Your reply should be a single number: how many lines contain the string "objects".

═══ EXTRACTED ENTRIES ═══

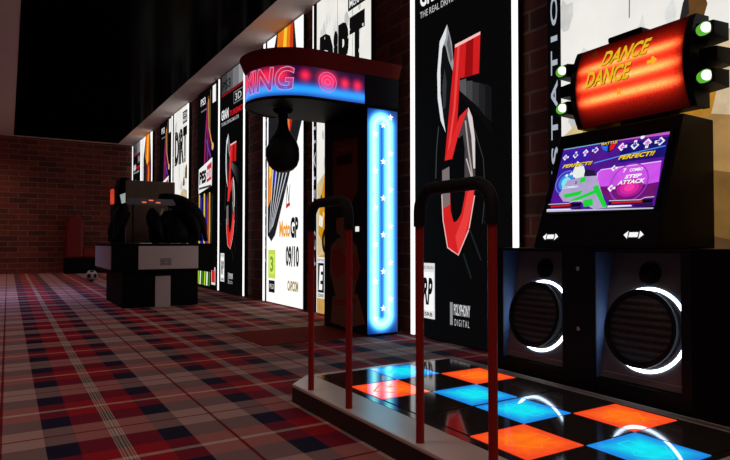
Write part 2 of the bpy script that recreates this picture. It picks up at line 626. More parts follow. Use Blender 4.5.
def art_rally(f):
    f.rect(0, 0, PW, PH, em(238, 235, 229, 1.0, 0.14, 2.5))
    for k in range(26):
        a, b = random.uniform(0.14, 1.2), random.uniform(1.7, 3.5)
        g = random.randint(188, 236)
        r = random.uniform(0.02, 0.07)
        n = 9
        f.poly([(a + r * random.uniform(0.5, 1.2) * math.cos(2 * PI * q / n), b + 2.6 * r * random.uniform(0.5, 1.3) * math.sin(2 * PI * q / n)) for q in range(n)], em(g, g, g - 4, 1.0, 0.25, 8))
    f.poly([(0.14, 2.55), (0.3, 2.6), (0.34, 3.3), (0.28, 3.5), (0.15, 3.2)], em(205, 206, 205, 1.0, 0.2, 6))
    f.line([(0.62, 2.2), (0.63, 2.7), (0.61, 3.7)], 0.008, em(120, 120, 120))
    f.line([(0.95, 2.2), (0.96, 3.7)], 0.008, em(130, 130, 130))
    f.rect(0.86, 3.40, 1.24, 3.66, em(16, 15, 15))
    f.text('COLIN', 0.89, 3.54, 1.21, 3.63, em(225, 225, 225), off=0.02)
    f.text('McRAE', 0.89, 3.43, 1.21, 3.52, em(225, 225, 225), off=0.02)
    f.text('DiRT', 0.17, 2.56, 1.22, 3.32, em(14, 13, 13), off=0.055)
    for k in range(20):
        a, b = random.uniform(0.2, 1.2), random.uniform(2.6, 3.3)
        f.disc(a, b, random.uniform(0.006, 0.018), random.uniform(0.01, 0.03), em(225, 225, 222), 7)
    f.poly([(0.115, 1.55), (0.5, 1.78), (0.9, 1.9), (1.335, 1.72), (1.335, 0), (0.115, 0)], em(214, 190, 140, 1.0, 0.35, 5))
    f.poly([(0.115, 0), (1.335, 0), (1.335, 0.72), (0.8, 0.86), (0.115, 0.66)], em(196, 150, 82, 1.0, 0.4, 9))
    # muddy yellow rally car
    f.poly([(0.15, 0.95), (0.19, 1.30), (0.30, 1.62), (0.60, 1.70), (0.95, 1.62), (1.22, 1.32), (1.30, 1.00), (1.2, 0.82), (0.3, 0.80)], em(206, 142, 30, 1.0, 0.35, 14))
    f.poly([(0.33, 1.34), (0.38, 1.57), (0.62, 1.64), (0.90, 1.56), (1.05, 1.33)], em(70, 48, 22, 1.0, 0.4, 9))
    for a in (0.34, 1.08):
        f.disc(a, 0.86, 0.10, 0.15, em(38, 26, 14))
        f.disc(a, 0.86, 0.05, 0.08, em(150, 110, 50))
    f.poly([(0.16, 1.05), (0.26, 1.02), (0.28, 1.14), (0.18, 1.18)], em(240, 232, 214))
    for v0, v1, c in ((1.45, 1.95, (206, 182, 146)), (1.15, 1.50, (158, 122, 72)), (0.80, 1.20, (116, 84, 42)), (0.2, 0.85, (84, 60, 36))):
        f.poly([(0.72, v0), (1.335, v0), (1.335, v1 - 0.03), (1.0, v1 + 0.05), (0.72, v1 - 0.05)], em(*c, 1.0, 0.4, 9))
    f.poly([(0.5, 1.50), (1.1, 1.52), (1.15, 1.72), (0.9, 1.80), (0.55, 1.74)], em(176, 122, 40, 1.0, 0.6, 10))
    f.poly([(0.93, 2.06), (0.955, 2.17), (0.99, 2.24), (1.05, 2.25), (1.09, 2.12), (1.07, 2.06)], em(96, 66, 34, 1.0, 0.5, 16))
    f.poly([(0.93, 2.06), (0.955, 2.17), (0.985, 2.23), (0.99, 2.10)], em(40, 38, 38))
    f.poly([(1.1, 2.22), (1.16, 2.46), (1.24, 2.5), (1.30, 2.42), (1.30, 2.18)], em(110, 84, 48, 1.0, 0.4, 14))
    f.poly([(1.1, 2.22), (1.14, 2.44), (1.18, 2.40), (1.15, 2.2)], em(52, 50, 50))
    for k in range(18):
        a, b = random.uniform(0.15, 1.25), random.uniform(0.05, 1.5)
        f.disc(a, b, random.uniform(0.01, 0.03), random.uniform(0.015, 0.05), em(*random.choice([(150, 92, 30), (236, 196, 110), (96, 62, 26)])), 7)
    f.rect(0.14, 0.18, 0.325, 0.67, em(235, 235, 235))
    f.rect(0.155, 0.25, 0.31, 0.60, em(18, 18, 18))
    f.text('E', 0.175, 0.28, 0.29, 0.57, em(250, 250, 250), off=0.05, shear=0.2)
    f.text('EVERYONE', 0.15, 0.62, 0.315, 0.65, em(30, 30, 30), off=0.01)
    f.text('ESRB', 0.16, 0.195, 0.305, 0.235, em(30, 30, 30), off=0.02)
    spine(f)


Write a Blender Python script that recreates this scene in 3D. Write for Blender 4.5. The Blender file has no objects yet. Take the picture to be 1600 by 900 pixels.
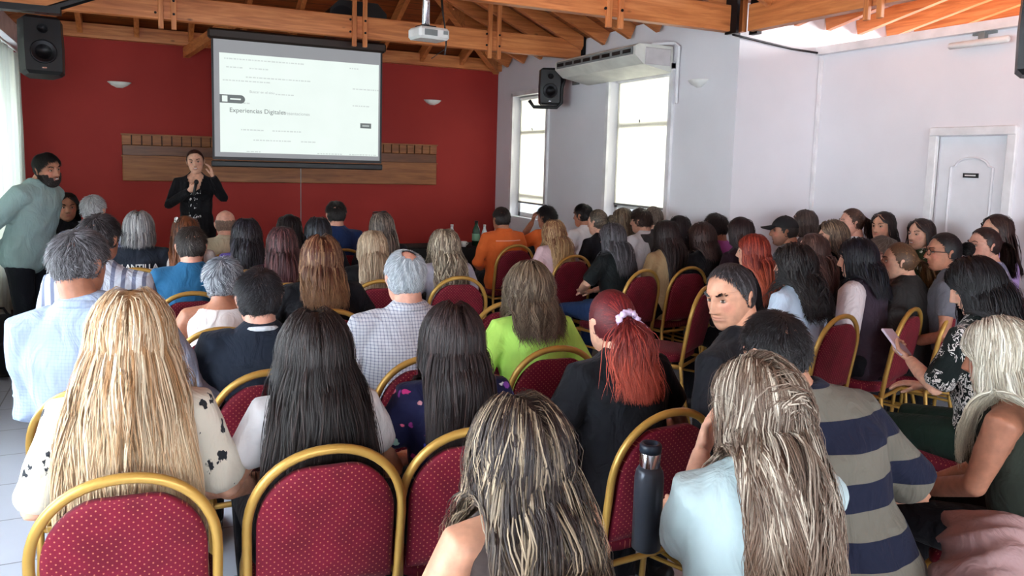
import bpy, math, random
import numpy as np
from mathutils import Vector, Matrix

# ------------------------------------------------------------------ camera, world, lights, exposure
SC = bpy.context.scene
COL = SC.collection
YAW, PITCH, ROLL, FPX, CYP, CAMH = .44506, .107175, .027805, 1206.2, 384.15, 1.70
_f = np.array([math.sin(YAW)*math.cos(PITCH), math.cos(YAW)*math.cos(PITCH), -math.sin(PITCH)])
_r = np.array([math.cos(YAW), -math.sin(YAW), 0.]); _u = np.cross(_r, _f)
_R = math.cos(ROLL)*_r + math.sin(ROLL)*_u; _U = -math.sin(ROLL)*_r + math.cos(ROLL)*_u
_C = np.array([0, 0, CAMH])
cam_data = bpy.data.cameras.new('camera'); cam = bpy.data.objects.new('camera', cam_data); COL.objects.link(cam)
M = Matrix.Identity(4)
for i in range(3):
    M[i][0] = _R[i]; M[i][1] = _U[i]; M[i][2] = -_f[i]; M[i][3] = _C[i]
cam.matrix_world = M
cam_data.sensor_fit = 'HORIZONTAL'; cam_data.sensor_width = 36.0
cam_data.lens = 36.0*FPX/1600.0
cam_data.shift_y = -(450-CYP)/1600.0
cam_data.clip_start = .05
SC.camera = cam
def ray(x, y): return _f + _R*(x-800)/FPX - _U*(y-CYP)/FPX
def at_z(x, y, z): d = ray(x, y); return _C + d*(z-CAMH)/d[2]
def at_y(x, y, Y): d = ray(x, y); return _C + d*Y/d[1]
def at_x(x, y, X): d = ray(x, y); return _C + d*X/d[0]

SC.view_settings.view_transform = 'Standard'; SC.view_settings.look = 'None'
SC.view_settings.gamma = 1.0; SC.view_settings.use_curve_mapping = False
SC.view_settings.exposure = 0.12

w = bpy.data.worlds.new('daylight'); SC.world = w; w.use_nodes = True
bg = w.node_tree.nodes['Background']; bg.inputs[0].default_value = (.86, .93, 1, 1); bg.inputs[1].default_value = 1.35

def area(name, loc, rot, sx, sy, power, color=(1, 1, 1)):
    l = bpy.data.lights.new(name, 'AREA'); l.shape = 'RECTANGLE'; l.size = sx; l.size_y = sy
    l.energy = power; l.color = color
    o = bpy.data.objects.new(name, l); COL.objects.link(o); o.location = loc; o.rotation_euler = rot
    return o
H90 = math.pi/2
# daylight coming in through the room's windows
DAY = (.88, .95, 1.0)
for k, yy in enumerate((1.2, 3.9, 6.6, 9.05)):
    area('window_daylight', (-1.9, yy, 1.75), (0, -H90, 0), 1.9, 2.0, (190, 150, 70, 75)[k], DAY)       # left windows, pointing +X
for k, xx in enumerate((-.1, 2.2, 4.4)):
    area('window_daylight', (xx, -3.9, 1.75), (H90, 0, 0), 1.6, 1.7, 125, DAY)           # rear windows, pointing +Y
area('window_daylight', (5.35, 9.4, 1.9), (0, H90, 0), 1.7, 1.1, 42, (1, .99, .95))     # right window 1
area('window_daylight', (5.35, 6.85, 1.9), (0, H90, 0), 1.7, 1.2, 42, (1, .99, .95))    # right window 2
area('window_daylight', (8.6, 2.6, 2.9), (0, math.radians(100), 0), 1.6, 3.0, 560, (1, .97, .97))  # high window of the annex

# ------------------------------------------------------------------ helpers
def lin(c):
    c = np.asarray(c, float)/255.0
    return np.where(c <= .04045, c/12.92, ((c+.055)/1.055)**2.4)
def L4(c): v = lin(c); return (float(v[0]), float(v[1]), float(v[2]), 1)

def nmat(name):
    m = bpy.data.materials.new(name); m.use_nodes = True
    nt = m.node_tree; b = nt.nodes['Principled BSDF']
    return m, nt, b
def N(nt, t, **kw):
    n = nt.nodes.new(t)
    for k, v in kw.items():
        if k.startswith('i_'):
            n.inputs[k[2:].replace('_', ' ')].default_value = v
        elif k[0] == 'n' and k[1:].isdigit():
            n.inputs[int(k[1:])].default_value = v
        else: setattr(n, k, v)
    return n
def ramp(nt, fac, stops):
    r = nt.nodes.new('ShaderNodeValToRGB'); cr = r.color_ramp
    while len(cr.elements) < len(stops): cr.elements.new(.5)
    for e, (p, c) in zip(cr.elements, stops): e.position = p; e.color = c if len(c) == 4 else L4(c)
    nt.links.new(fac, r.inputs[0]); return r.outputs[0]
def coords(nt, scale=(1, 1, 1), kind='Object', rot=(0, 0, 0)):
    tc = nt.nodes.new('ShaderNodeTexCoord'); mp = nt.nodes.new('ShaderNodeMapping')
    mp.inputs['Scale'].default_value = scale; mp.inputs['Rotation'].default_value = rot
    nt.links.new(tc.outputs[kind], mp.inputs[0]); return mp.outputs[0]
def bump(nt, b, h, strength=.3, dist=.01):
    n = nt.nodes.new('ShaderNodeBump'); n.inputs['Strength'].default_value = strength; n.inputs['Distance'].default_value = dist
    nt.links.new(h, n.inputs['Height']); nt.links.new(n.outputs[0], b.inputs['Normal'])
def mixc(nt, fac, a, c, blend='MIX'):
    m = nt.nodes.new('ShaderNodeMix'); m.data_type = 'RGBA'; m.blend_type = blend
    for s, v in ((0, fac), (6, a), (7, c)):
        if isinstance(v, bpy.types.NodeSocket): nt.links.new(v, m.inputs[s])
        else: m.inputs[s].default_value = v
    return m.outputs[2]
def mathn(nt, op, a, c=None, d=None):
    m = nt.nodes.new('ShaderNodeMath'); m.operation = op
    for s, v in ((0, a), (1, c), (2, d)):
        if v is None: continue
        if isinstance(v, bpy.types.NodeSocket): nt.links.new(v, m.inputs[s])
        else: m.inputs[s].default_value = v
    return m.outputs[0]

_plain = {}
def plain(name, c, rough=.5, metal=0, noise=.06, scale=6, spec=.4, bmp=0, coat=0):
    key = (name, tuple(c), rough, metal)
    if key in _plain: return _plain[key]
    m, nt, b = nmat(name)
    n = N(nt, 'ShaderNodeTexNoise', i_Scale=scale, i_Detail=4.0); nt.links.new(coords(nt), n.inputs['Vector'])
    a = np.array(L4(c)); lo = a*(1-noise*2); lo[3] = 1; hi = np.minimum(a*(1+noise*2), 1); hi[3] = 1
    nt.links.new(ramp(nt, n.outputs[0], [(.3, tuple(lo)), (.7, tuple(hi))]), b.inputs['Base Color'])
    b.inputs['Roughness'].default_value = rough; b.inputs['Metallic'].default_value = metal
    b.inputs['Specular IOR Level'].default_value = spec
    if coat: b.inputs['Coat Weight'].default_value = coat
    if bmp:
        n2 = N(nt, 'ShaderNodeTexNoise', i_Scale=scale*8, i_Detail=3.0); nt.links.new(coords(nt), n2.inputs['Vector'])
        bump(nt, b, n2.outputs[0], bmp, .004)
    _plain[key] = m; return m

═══

▸ COMPLETED EXERCISE:
3